Making your residential investment property on the Gold Coast pet-friendly could boost your income potential by widening your tenant base. Having cats, dogs and all sorts of other pets running around inside your investment might create some more maintenance costs over time, but you can reflect that in the rent.

Pets are popular in Australia. A whopping 62 per cent of households in Australia own a pet of some kind, according to the Australian Veterinary Association. When 5.7million out of 9.2million households have pets, and the people want to live somewhere their furry (or scaly/fishy/feathery) friend can live alongside them, it's a smart move to attract them to your property. However, it's not as simple as stating you have a pet-friendly property.

Making your investment home pet-friendly

Converting your investment into a home that's ready to house a critter can take some consideration. For example, is the place fenced or could a curious dog escape the yard easily? You'll need to install a cat door to attract anyone with cats. Go one step further (if you need to change the flooring anyway) and install a more hardy carpet or floor option to reduce the impact of pets wearing it out or making a mess.

Insurance costs may increase if you allow pets in your rental, but you can increase the rent cost to counter that – especially if there aren't many pet-friendly options in the surrounding area. When there are fewer options, renters will just have to pay the extra.

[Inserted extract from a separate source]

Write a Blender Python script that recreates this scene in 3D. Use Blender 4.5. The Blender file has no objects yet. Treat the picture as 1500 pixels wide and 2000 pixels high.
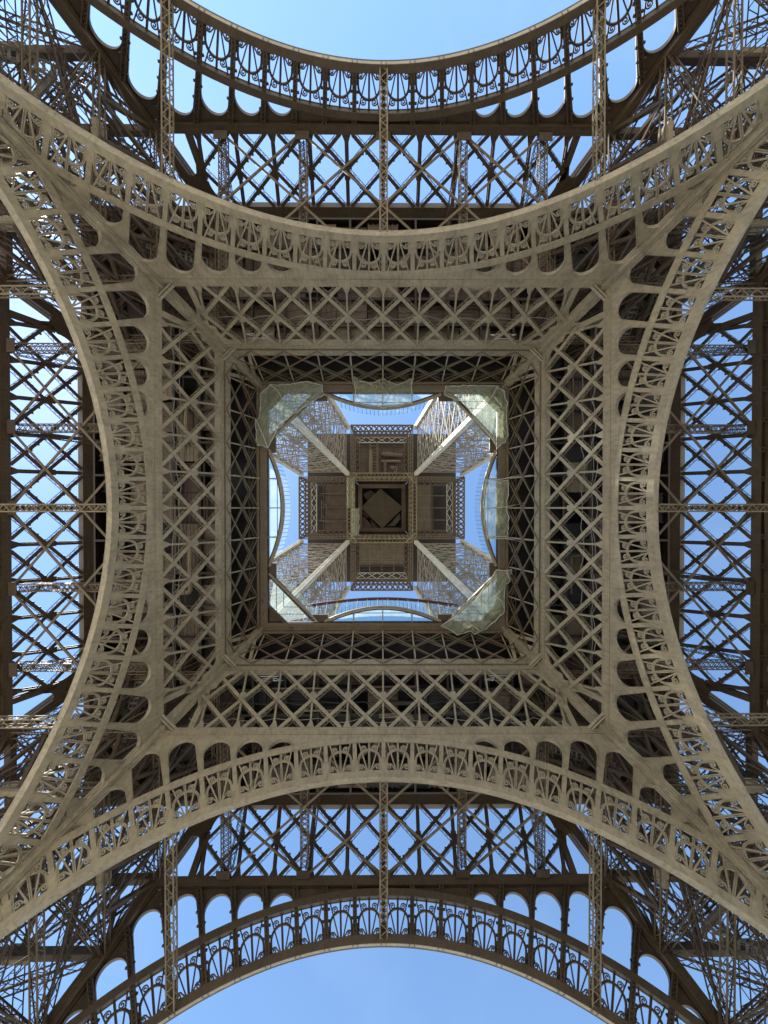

Advantages of a pet-friendly rental

Due to the fact that there are fewer pet-friendly rental options on the market, you could have longer tenancies. When a pet owner finds a suitable property for their family (including the pet) they may be more reluctant to move frequently. Where possible, they're likely to stick around for many years, reducing your vacancy rate. That means you'll have a steady stream of income and won't have to cover the costs of the property alone.

Further, someone who takes good care of a pet is more likely to be a responsible person in general. They'll take care of your home and will do whatever they can to avoid being evicted because finding another appropriate home might be tough.

As previously mentioned, your tenant pool is significantly expanded when you allow pets in your rental. While 62 per cent of households in Australia own pets, they're not all cats and dogs (which could be the most damaging to your property). In Australia, there are a total of:

  • 4.8million dogs,
  • 3.9million cats,
  • 8.7million fish,
  • 4.2million birds,
  • 537,000 small mammals,
  • 415,000 reptiles, and
  • Around 1.5million other domesticated animals.

Having an aquarium in your home is not going to be nearly as damaging as having a dog padding around, for example. There won't be any smells left behind, no mess and no noise complaints.

Be clear about your expectations

You can allow pets in your rental home, but you can also be very clear about what you expect from the owners. If you don't want cats or dogs around, make that explicitly clear, because 'pet-friendly' is very general. Your property manager can help you communicate that information.

To help your neighbourly relations, make sure your tenants are aware of their responsibilities when it comes to noisy dogs or meowing cats late at night. It can become an issue if neighbours constantly complain. Be strict with your tenants about messes left behind and any lingering smells. If pets aren't regularly groomed or looked after, your property could bear the brunt of it. Ensure your tenancy agreement clearly states the owner's responsibilities.